Creative Commons: Attribution-Share Alike 3.0 http://creativecommons.org/licenses/by-sa/3.0/

CopyLeft

Rescued link

I didn't see this anywhere and had to find it through my own history. It should be posted somewhere because it contains pertinent background info: http://meta.anarchopedia.org/License_change

Added. --Milos Rancic 08:25, 20 April 2009 (UTC)

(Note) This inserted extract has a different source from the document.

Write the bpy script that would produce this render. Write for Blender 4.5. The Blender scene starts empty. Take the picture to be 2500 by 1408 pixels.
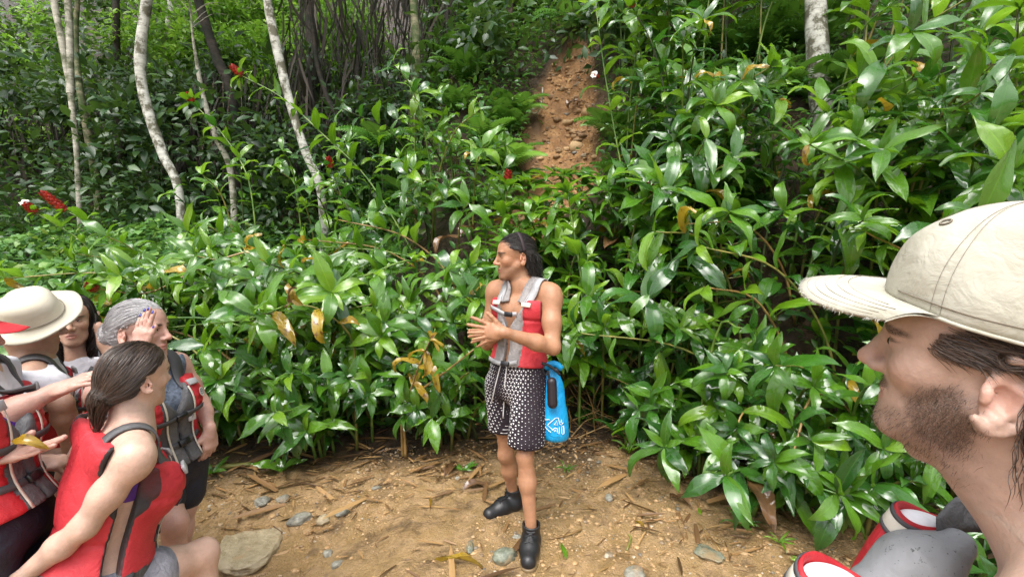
import bpy, math, random
import numpy as np
from mathutils import Vector, Matrix

# ------------------------------------------------------------------ camera, sky, sun, exposure
scene = bpy.context.scene
COL = scene.collection
PITCH = math.radians(4.2)
CAMZ = 1.6
FPX = 1145.0
cam_data = bpy.data.cameras.new("camera")
cam_data.sensor_fit = 'HORIZONTAL'
cam_data.sensor_width = 36.0
cam_data.lens = FPX / 2500.0 * 36.0
cam_data.clip_start = 0.02
cam_data.clip_end = 400.0
cam = bpy.data.objects.new("camera", cam_data)
COL.objects.link(cam)
cam.location = (0, 0, CAMZ)
cam.rotation_euler = (math.radians(90) - PITCH, 0, 0)
scene.camera = cam

SUN_EL, SUN_AZ = math.radians(62), math.radians(200)      # azimuth clockwise from +Y: behind the camera, a little left
world = bpy.data.worlds.new("World")
scene.world = world
world.use_nodes = True
wn = world.node_tree
wn.nodes.clear()
w_out = wn.nodes.new('ShaderNodeOutputWorld')
w_bg = wn.nodes.new('ShaderNodeBackground')
w_sky = wn.nodes.new('ShaderNodeTexSky')
w_sky.sky_type = 'NISHITA'
w_sky.sun_disc = False
w_sky.sun_elevation = SUN_EL
w_sky.sun_rotation = SUN_AZ
w_sky.air_density = 1.0
w_sky.dust_density = 6.0
w_sky.ozone_density = 1.0
w_hsv = wn.nodes.new('ShaderNodeHueSaturation')
w_hsv.inputs['Saturation'].default_value = 0.22            # cloud cover: the blue is nearly gone
wn.links.new(w_sky.outputs[0], w_hsv.inputs['Color'])
wn.links.new(w_hsv.outputs[0], w_bg.inputs['Color'])
w_bg.inputs['Strength'].default_value = 0.15
wn.links.new(w_bg.outputs[0], w_out.inputs[0])

sun_data = bpy.data.lights.new("sun", 'SUN')
sun_data.energy = 0.8
sun_data.angle = math.radians(50)
sun_data.color = (1.0, 0.96, 0.9)
sun = bpy.data.objects.new("sun", sun_data)
COL.objects.link(sun)
sdir = Vector((math.sin(SUN_AZ) * math.cos(SUN_EL), math.cos(SUN_AZ) * math.cos(SUN_EL), math.sin(SUN_EL)))
sun.rotation_euler = (-sdir).to_track_quat('-Z', 'Y').to_euler()
sun.location = (0, -5, 12)

scene.view_settings.view_transform = 'Standard'
scene.view_settings.look = 'None'
scene.view_settings.exposure = 1.2
scene.view_settings.gamma = 1.0
scene.view_settings.use_curve_mapping = False
scene.render.engine = 'CYCLES'
scene.cycles.max_bounces = 8
scene.cycles.transparent_max_bounces = 8
scene.cycles.use_denoising = True

# ------------------------------------------------------------------ small helpers
rng = np.random.default_rng(7)
_ct, _st = math.cos(PITCH), math.sin(PITCH)


def P(px, py, d):
    """World point that stands at depth d (metres along the view axis) on the sight line of a photo pixel."""
    u = (px - 1250.0) / FPX
    v = (704.0 - py) / FPX
    return np.array((d * u, d * (_ct + v * _st), CAMZ + d * (-_st + v * _ct)))


def proj(p):
    p = np.asarray(p, float) - np.array((0, 0, CAMZ))
    d = p[..., 1] * _ct - p[..., 2] * _st
    return 1250 + FPX * p[..., 0] / d, 704 - FPX * (p[..., 1] * _st + p[..., 2] * _ct) / d, d


def nrm(v):
    v = np.asarray(v, float)
    return v / max(1e-9, np.linalg.norm(v))


def smooth(a, b, x):
    t = np.clip((np.asarray(x, float) - a) / (b - a), 0, 1)
    return t * t * (3 - 2 * t)


def mesh_data(name, verts, faces, mat=None, smooth_shade=True, uv=None, attrs=None, mats=None, mat_idx=None):
    """verts (n,3); faces: array (m,3|4), or list of arrays of such. uv per vertex (n,2). attrs {name: per-vertex float}."""
    me = bpy.data.meshes.new(name)
    verts = np.ascontiguousarray(verts, dtype=np.float32)
    fl = faces if isinstance(faces, list) else [faces]
    fl = [np.asarray(f, dtype=np.int32) for f in fl if len(f)]
    loops = np.concatenate([f.ravel() for f in fl])
    totals = np.concatenate([np.full(len(f), f.shape[1], dtype=np.int32) for f in fl])
    starts = np.zeros(len(totals), dtype=np.int32)
    starts[1:] = np.cumsum(totals)[:-1]
    me.vertices.add(len(verts))
    me.vertices.foreach_set('co', verts.ravel())
    me.loops.add(len(loops))
    me.loops.foreach_set('vertex_index', loops)
    me.polygons.add(len(totals))
    me.polygons.foreach_set('loop_start', starts)
    me.polygons.foreach_set('loop_total', totals)
    if smooth_shade:
        me.polygons.foreach_set('use_smooth', np.ones(len(totals), dtype=bool))
    if uv is not None:
        l = me.uv_layers.new(name='UVMap')
        l.data.foreach_set('uv', np.asarray(uv, np.float32)[loops].ravel())
    for k, a in (attrs or {}).items():
        at = me.attributes.new(k, 'FLOAT', 'POINT')
        at.data.foreach_set('value', np.asarray(a, np.float32))
    for m in (mats or ([mat] if mat else [])):
        me.materials.append(m)
    if mat_idx is not None:
        me.polygons.foreach_set('material_index', np.asarray(mat_idx, np.int32))
    me.update(calc_edges=True)
    me.validate()
    return me


def obj(name, me, parent=None, loc=None, label=None, cat=None, group=None, kind=None):
    o = bpy.data.objects.new(name, me)
    COL.objects.link(o)
    if parent is not None:
        o.parent = parent
    if loc is not None:
        o.location = loc
    tag(o, label, cat, group, kind)
    return o


def tag(o, label=None, cat=None, group=None, kind=None):
    if label: o['label'] = label
    if cat: o['category'] = cat
    if group: o['group'] = group
    if kind: o['kind'] = kind
    return o


def thing(name, label, cat, loc=(0, 0, 0), group=None):
    o = bpy.data.objects.new(name, None)
    o.empty_display_size = 0.1
    COL.objects.link(o)
    o.location = loc
    return tag(o, label, cat, group)


def child(name, parent, verts, faces, mat, **kw):
    """Mesh given in world coordinates, as a child of an un-rotated Empty (or of another child of it)."""
    p = np.zeros(3)
    q = parent
    while q is not None:
        p += np.array(q.location)
        q = q.parent
    return obj(name, mesh_data(name, np.asarray(verts) - p, faces, mat, **kw), parent)


class MB:
    """Collects shapes given as (verts, quads/tris)."""
    def __init__(self):
        self.v, self.f3, self.f4, self.uv, self.n = [], [], [], [], 0

    def add(self, v, f, uv=None):
        v = np.asarray(v, float)
        f = np.asarray(f, int)
        self.v.append(v)
        self.uv.append(np.zeros((len(v), 2)) if uv is None else np.asarray(uv, float))
        (self.f3 if f.shape[1] == 3 else self.f4).append(f + self.n)
        self.n += len(v)
        return self

    def get(self):
        fs = []
        if self.f4: fs.append(np.concatenate(self.f4))
        if self.f3: fs.append(np.concatenate(self.f3))
        return np.concatenate(self.v), fs, np.concatenate(self.uv)


def frame_along(pts):
    """Parallel-transport frames along a polyline."""
    pts = np.asarray(pts, float)
    t = np.gradient(pts, axis=0)
    t /= np.linalg.norm(t, axis=1)[:, None] + 1e-12
    a = np.array((0, 0, 1.0)) if abs(t[0][2]) < 0.9 else np.array((1.0, 0, 0))
    n = nrm(a - t[0] * np.dot(a, t[0]))
    N = [n]
    for i in range(1, len(pts)):
        n = N[-1] - t[i] * np.dot(N[-1], t[i])
        N.append(nrm(n))
    N = np.array(N)
    return t, N, np.cross(t, N)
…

Licensing: purity versus pragmatism

I find myself torn on this issue. If we want to remain pure anarchists, then of course we can't wield copyright law to our own advantage; we must release to the public domain. But why remain pure on this one count when we're not pure on so many others? We compromise with the enemies of anarchism all the time. For instance, I'm sure most of us are connected to the Internet via capitalist ISPs; but we are justified in this because we're using capitalism to undermine capitalism. And that's the entire point of copyleft licensing: using copyright to undermine copyright! In all candor, I feel less pure knowing that we're potentially contributing to capitalism by releasing to the public domain (where capitalists might capitalize on our work), than I would feel by releasing under a copyleft license like the GPL. Considering the realities of the situation, releasing to the public domain seems to be not only an empty expression of anarchist purity, but a self-destructive one; it is letting the perfect be the enemy of the good.

A topical essay

Anyone interested in the licensing discussion should read this excellent, thought-provoking essay by Anna Nimus (reading time ~1 hr; I had to break the link to get past the spam filter):

http://subsol.c3.hu/subsol_2/contributors0/nimustext.html

This is a complicated issue. Here is a summary of the problem, as I see it:

1) As anarchists, we want information to be free, so we feel compelled to release to the public domain;

2) But we don't want to empower our enemies, so we feel compelled to use their own copyright law against them by releasing under a copyleft license.

3) However, not all copyleft licenses are alike, so we feel compelled to use one with a non-commercial clause;

4) But the more restrictive we become, the more we compromise on our principles.

5) Moreover, by releasing under any license whatsoever, we affirm that which we oppose: the control of information.

So the complication is twofold: 1) can we justify using means which compromise our principles, for the sake of achieving ends which uphold them; 2) if yes, then does our desire to achieve those ends outweigh our desire to reject the very concept of the ownership of ideas. If not, then we're back where we started: we can only grind our teeth as our enemies capitalize on our efforts to spread information freely; we can only implore them not to exploit us for their own gain; we can only stand by and watch as our principles are violated, thereby facilitating their violation, and, in effect, compromising once again.

In short: We're damned if we license, and damned if we don't.